**DATA**.
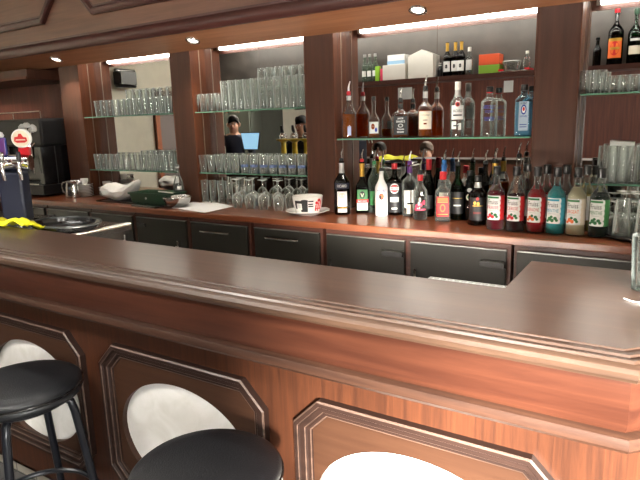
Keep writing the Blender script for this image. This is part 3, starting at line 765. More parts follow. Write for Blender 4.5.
# low whisky
loc, rz = L(374, 137.5, YB1, Z3)
p = bprof(0.036, 0.105, 0.055, 0.0125, 0.245)
bottle('whisky_bottle', 'small clear whisky bottle with a mottled label and a little amber drink', 'bottle', loc, rz, p, BGLASS, WHISK, 0.05,
       [('rect', -48, 48, 0.028, 0.098, SILVERLAB), ('ell', -10, 0.07, 18, 0.018, CARM), ('ell', 20, 0.05, 12, 0.014, BLUEL)], cap=(0.025, BLACK, 0.012), body=0.105, sh=0.055)
# square black-label whiskey
loc, rz = L(400.5, 138, YB1, Z3)
p = bprof(0.049, 0.135, 0.032, 0.0145, 0.215)
bottle('whiskey_bottle', 'square whiskey bottle with black label and white lettering', 'bottle', loc, rz, p, BGLASS, CARM, 0.125,
       [('rect', -42, 42, 0.018, 0.128, BLACKL), ('text', "JACK", 0, 0.112, 40, 0.013, WLAB), ('text', "DANIEL'S", 0, 0.096, 52, 0.012, WLAB), ('ell', 0, 0.072, 16, 0.011, SILVERLAB), ('ell', 0, 0.072, 12, 0.008, BLACKL), ('text', 'Tennessee', 0, 0.052, 44, 0.010, WLAB), ('text', 'WHISKEY', 0, 0.034, 44, 0.010, WLAB)],
       collar=(0.172, 0.2, BLACKL), spout=('steel', BLACK), sq=6, asp=0.95, body=0.135, sh=0.032)
# cream label whisky
loc, rz = L(425, 137.5, YB1, Z3)
p = bprof(0.042, 0.165, 0.045, 0.0135, 0.275); 
bottle('whisky_bottle', 'tall whisky bottle with cream label and black pourer, beside the square black-label bottle', 'bottle', loc, rz, p, BGLASS, AMBER, 0.155,
       [('rect', -56, 56, 0.048, 0.150, CREAM), ('text', 'SCOTCH WHISKY', 0, 0.128, 70, 0.009, BLACKL), ('rect', -18, 18, 0.098, 0.102, BLACKL), ('rect', -12, 12, 0.075, 0.084, CARM)], collar=(0.225, 0.262, SILVER), spout=('steel', BLACK), body=0.165, sh=0.045)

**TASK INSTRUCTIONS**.
Reproduce the listing exactly. Leave its pictures out.

**OUTPUT FOR THIS TASK**.
Keep writing the Blender script for this image. This is part 3, starting at line 765. More parts follow. Write for Blender 4.5.
# low whisky
loc, rz = L(374, 137.5, YB1, Z3)
p = bprof(0.036, 0.105, 0.055, 0.0125, 0.245)
bottle('whisky_bottle', 'small clear whisky bottle with a mottled label and a little amber drink', 'bottle', loc, rz, p, BGLASS, WHISK, 0.05,
       [('rect', -48, 48, 0.028, 0.098, SILVERLAB), ('ell', -10, 0.07, 18, 0.018, CARM), ('ell', 20, 0.05, 12, 0.014, BLUEL)], cap=(0.025, BLACK, 0.012), body=0.105, sh=0.055)
# square black-label whiskey
loc, rz = L(400.5, 138, YB1, Z3)
p = bprof(0.049, 0.135, 0.032, 0.0145, 0.215)
bottle('whiskey_bottle', 'square whiskey bottle with black label and white lettering', 'bottle', loc, rz, p, BGLASS, CARM, 0.125,
       [('rect', -42, 42, 0.018, 0.128, BLACKL), ('text', "JACK", 0, 0.112, 40, 0.013, WLAB), ('text', "DANIEL'S", 0, 0.096, 52, 0.012, WLAB), ('ell', 0, 0.072, 16, 0.011, SILVERLAB), ('ell', 0, 0.072, 12, 0.008, BLACKL), ('text', 'Tennessee', 0, 0.052, 44, 0.010, WLAB), ('text', 'WHISKEY', 0, 0.034, 44, 0.010, WLAB)],
       collar=(0.172, 0.2, BLACKL), spout=('steel', BLACK), sq=6, asp=0.95, body=0.135, sh=0.032)
# cream label whisky
loc, rz = L(425, 137.5, YB1, Z3)
p = bprof(0.042, 0.165, 0.045, 0.0135, 0.275); 
bottle('whisky_bottle', 'tall whisky bottle with cream label and black pourer, beside the square black-label bottle', 'bottle', loc, rz, p, BGLASS, AMBER, 0.155,
       [('rect', -56, 56, 0.048, 0.150, CREAM), ('text', 'SCOTCH WHISKY', 0, 0.128, 70, 0.009, BLACKL), ('rect', -18, 18, 0.098, 0.102, BLACKL), ('rect', -12, 12, 0.075, 0.084, CARM)], collar=(0.225, 0.262, SILVER), spout=('steel', BLACK), body=0.165, sh=0.045)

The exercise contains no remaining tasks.